— START INFORMATION GIVEN —
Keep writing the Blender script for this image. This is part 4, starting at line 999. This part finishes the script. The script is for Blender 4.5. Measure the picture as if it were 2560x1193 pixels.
— END INFORMATION GIVEN —
— START INFORMATION GIVEN —
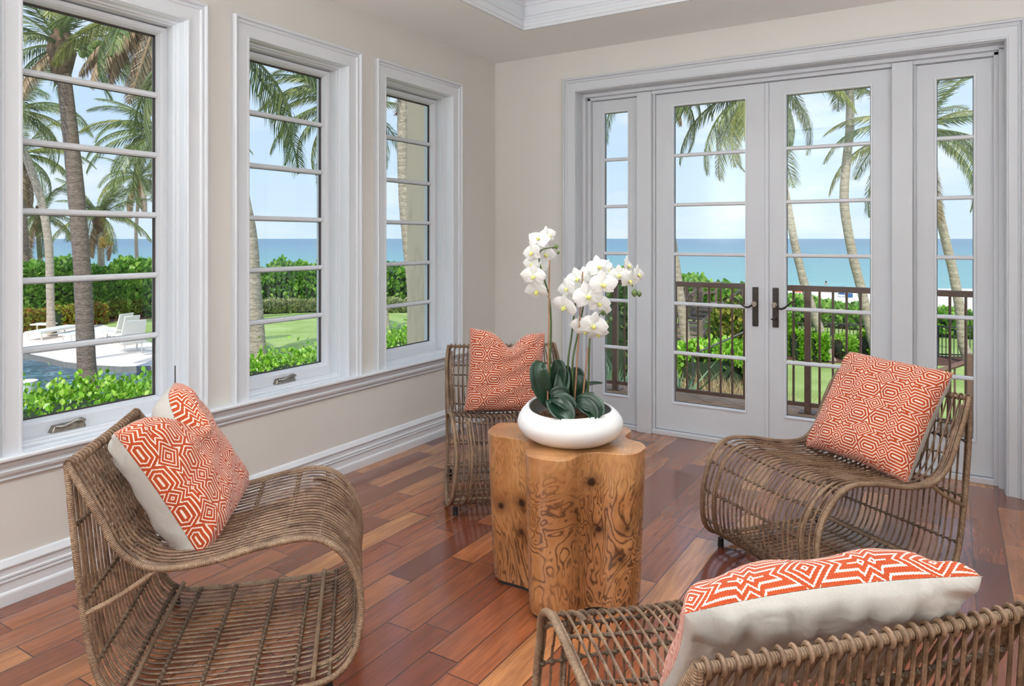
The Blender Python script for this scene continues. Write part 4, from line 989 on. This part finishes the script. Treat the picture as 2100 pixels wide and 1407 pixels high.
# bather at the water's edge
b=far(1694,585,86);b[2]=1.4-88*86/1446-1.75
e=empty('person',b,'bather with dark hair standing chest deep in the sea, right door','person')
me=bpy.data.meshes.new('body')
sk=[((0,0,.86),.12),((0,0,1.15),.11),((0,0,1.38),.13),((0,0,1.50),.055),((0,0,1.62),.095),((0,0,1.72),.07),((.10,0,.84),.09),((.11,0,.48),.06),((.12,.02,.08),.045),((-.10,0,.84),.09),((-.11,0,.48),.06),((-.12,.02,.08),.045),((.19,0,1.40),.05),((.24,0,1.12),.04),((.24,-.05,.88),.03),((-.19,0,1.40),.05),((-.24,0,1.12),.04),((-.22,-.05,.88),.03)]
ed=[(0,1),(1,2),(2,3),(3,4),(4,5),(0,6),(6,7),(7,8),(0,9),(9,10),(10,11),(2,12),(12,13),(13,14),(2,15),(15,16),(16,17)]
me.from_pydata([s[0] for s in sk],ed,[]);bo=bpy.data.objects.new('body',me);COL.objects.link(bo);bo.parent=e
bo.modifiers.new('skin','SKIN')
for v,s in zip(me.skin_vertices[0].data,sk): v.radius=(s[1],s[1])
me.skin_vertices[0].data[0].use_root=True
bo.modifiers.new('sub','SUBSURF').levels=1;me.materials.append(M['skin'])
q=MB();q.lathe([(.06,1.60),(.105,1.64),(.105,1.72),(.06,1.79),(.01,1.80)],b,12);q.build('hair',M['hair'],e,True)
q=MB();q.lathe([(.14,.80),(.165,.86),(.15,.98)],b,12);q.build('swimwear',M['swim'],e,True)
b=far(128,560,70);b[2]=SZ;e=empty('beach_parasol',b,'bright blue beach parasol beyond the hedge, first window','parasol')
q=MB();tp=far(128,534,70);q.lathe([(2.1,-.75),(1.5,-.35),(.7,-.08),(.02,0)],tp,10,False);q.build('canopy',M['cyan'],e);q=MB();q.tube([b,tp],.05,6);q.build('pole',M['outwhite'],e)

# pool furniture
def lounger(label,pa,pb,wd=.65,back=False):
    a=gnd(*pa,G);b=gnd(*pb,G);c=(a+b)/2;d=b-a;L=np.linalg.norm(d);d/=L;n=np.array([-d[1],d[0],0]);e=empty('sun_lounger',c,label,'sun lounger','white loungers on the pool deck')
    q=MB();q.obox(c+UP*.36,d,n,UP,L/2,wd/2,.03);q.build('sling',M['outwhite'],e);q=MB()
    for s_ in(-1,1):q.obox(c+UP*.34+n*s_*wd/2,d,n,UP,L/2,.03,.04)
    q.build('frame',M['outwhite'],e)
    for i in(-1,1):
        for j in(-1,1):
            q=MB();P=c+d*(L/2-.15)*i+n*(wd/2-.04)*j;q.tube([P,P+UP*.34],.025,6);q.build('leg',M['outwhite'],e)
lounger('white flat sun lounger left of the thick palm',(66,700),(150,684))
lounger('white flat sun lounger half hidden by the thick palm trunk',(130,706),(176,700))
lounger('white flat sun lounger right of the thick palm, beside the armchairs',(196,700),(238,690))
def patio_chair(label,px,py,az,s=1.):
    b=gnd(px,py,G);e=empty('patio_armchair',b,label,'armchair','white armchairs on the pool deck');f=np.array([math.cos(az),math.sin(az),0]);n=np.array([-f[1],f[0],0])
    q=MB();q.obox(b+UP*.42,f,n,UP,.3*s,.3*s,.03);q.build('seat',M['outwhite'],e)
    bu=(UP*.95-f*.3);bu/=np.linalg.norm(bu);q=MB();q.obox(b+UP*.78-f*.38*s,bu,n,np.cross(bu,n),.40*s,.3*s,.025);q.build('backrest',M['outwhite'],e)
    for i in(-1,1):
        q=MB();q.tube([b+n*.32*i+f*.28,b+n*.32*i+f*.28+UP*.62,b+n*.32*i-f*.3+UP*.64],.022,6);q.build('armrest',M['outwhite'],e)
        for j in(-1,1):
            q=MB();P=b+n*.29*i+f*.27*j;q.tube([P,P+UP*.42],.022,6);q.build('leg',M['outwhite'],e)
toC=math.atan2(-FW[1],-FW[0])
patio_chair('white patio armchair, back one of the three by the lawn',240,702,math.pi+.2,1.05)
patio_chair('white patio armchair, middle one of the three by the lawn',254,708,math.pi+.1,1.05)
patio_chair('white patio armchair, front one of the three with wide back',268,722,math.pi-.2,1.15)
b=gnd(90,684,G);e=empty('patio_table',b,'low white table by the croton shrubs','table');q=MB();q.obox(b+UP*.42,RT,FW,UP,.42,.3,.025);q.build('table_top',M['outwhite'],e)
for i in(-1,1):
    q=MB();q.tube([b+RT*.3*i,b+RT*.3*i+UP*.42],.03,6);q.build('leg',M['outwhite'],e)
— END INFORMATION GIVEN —
Show all lines from the data above in which the word "picture" appears.

▸ **COMPLETED TASK**
Keep writing the Blender script for this image. This is part 4, starting at line 999. This part finishes the script. The script is for Blender 4.5. Measure the picture as if it were 2560x1193 pixels.
The Blender Python script for this scene continues. Write part 4, from line 989 on. This part finishes the script. Treat the picture as 2100 pixels wide and 1407 pixels high.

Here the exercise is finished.